We are reflections of God
because God is a reflection of us.
She is a philogynist (the rare opposite of a misogynist): she writes toward the women the world was built to condemn. In The Whorebeast, she reads the most reviled women of the Bible with love and refuses the verdict written over them, extending the same grace back to herself. The work moves where doctrine, desire, and the body meet.
Her practice is multimedia by design. Across poetry, sound, image, and film, she builds a single connected world that engages all the senses, including the sixth, toward one conviction: that erotic knowledge, the deep felt intelligence of the body, is the generative force beneath every other kind of knowing. Her debut collection, The Whorebeast, arrives in 2026, and from there a photography collection and a short film.

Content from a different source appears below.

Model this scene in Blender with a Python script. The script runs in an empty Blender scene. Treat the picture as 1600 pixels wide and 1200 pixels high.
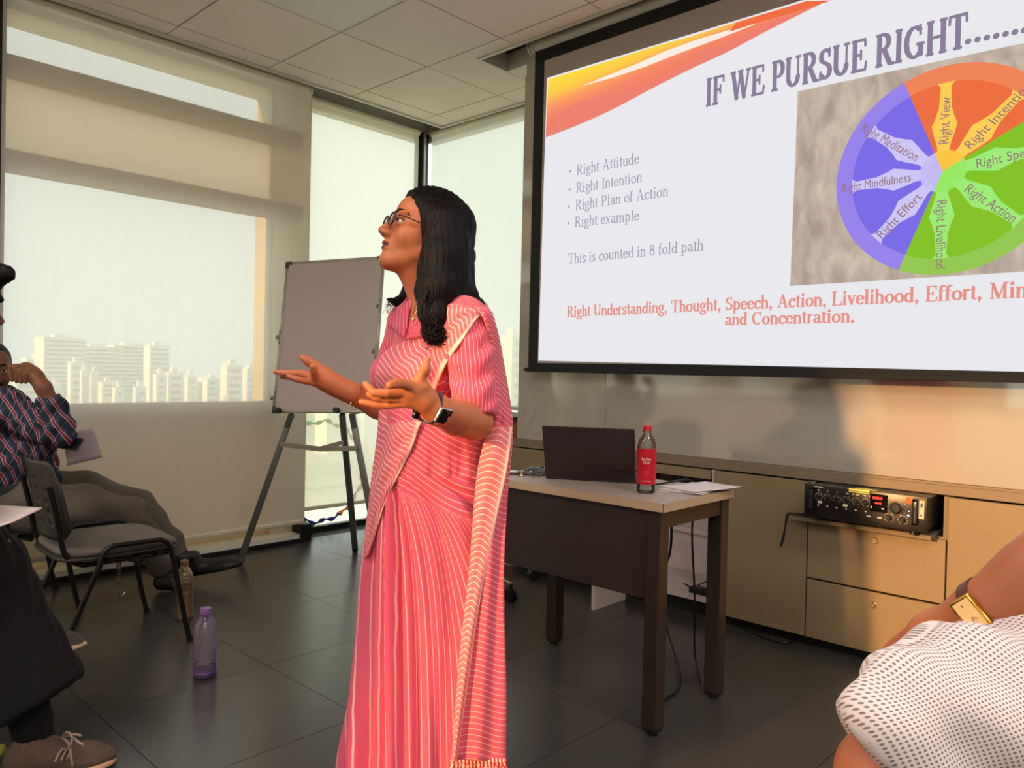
import bpy, bmesh, math, random
import numpy as np
from mathutils import Vector, Matrix
S = bpy.context.scene
COL = S.collection
random.seed(7); rng = np.random.default_rng(7)
PI = math.pi

# ------------------------------------------------------------------ camera
FPX = 1197.45; CAMZ = 1.14
def cam_axes(yaw, pitch, roll):
    f = np.array([-math.sin(yaw)*math.cos(pitch), math.cos(yaw)*math.cos(pitch), math.sin(pitch)])
    r = np.array([math.cos(yaw), math.sin(yaw), 0.0]); u = np.cross(r, f)
    return math.cos(roll)*r + math.sin(roll)*u, -math.sin(roll)*r + math.cos(roll)*u, f
CR, CU, CF = cam_axes(*[math.radians(a) for a in (43.0965, -0.90217, 1.2967)])
CC = np.array([0.0, 0.0, CAMZ])
cam = bpy.data.objects.new('camera', bpy.data.cameras.new('camera')); COL.objects.link(cam)
cam.data.sensor_width = 36; cam.data.lens = FPX/1600*36; cam.data.clip_start = 0.05; cam.data.clip_end = 3000
cam.matrix_world = Matrix([[CR[i], CU[i], -CF[i], CC[i]] for i in range(3)] + [[0, 0, 0, 1]])
S.camera = cam
# ------------------------------------------------------------------ light
W = bpy.data.worlds.new('hazy_sky'); S.world = W; W.use_nodes = True
nt = W.node_tree; nt.nodes.clear()
wo = nt.nodes.new('ShaderNodeOutputWorld'); wb = nt.nodes.new('ShaderNodeBackground')
tc = nt.nodes.new('ShaderNodeTexCoord'); sx = nt.nodes.new('ShaderNodeSeparateXYZ'); rp = nt.nodes.new('ShaderNodeValToRGB')
nt.links.new(tc.outputs['Generated'], sx.inputs[0]); nt.links.new(sx.outputs['Z'], rp.inputs[0])
rp.color_ramp.elements[0].position = 0.0; rp.color_ramp.elements[0].color = (0.90, 0.97, 1.0, 1)
rp.color_ramp.elements[1].position = 0.6; rp.color_ramp.elements[1].color = (0.88, 0.94, 0.98, 1)
nt.links.new(rp.outputs[0], wb.inputs[0]); nt.links.new(wb.outputs[0], wo.inputs[0])
wb.inputs[1].default_value = 1.9
SUN_DIR = Vector((0.10, 1.0, -0.22)).normalized()
sl = bpy.data.lights.new('sun', 'SUN'); sl.energy = 6.0; sl.color = (1.0, 0.54, 0.23); sl.angle = math.radians(2.4)
so = bpy.data.objects.new('sun', sl); COL.objects.link(so); so.rotation_euler = SUN_DIR.to_track_quat('-Z', 'Y').to_euler()
S.view_settings.view_transform = 'Standard'; S.view_settings.look = 'None'
S.view_settings.gamma = 1.0; S.view_settings.use_curve_mapping = False
S.view_settings.exposure = 0.0
S.cycles.max_bounces = 9; S.cycles.diffuse_bounces = 5; S.cycles.glossy_bounces = 4
S.cycles.transparent_max_bounces = 16; S.cycles.transmission_bounces = 8
S.cycles.sample_clamp_indirect = 6.0; S.cycles.caustics_reflective = False; S.cycles.caustics_refractive = False
S.cycles.use_denoising = True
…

When Nathania was sixteen, her English teacher invited her to research the psychological effects of predominantly white schools on Black girls and present the findings at an education conference. That invitation — to treat her own life as something worth studying rigorously — ignited her life’s work.

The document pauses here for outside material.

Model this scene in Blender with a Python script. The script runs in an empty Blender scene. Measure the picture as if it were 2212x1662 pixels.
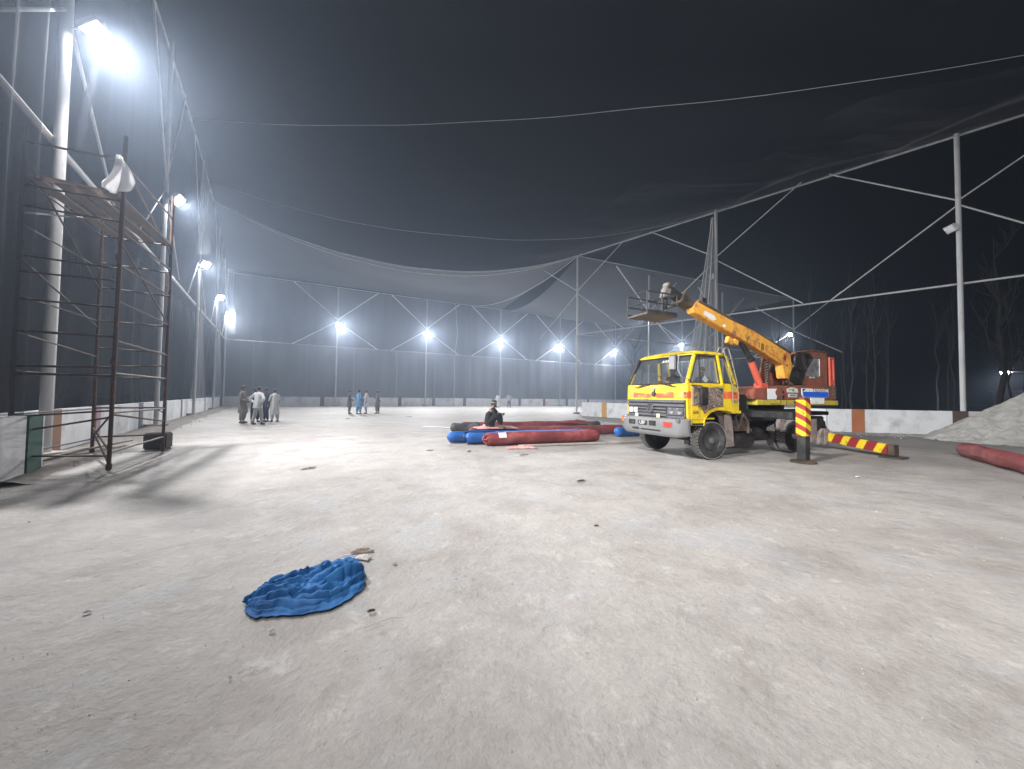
import bpy, bmesh, math, random
from mathutils import Vector, Matrix, noise
import numpy as np
R = random.Random(7)
rad = math.radians
SC = bpy.context.scene
COL = SC.collection

# ------------------------------------------------------------------ camera
CAM_H = 1.5
pitch, roll, FPX = rad(1.77), rad(0.753), 800.0 / 2212.0
fwd = Vector((0, math.cos(pitch), math.sin(pitch)))
r0 = Vector((1, 0, 0)); u0 = Vector((0, -math.sin(pitch), math.cos(pitch)))
cr = r0 * math.cos(roll) + u0 * math.sin(roll)
cu = u0 * math.cos(roll) - r0 * math.sin(roll)
cam = bpy.data.cameras.new("camera")
cam.sensor_width = 36.0; cam.lens = FPX * 36.0; cam.clip_end = 1000; cam.clip_start = 0.05
camo = bpy.data.objects.new("camera", cam); COL.objects.link(camo)
camo.matrix_world = Matrix(((cr.x, cu.x, -fwd.x, 0), (cr.y, cu.y, -fwd.y, 0), (cr.z, cu.z, -fwd.z, CAM_H), (0, 0, 0, 1)))
SC.camera = camo

# ------------------------------------------------------------------ night sky (no sun is up), exposure
W = bpy.data.worlds.new("World"); SC.world = W; W.use_nodes = True
bg = W.node_tree.nodes["Background"]
bg.inputs[0].default_value = (0.75, 0.85, 1.0, 1); bg.inputs[1].default_value = 0.0015
SC.view_settings.view_transform = 'Standard'; SC.view_settings.look = 'None'
SC.view_settings.exposure = 0.0; SC.view_settings.gamma = 1.0; SC.view_settings.use_curve_mapping = False
SC.cycles.max_bounces = 6; SC.cycles.diffuse_bounces = 3; SC.cycles.glossy_bounces = 3
SC.cycles.transmission_bounces = 4; SC.cycles.volume_bounces = 0; SC.cycles.transparent_max_bounces = 24
SC.cycles.use_denoising = True
SC.cycles.sample_clamp_indirect = 4.0

# ------------------------------------------------------------------ light levels (watts)
LAMP_W = 950.0
SPREAD = 125.0
LAMP_COL = (1.0, 0.995, 0.99)
HAZE_D = 0.0030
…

A poet, essayist, and advocate for global literacy, restorative justice, and healthcare access, she writes toward the communities the system forgets. Her work is rooted in on-the-ground experience: she has served as a public health coordinator, interned with the Hennepin County Department of Community Corrections, and founded Construction Literacy, a nonprofit building libraries and community infrastructure in Togo.
As the youngest member of her city’s budget advisory commission and a member of its racial equity advisory council, she brought that same attention to the machinery of local government. She is a first-generation American of Togolese and Ghanaian heritage based in Minneapolis.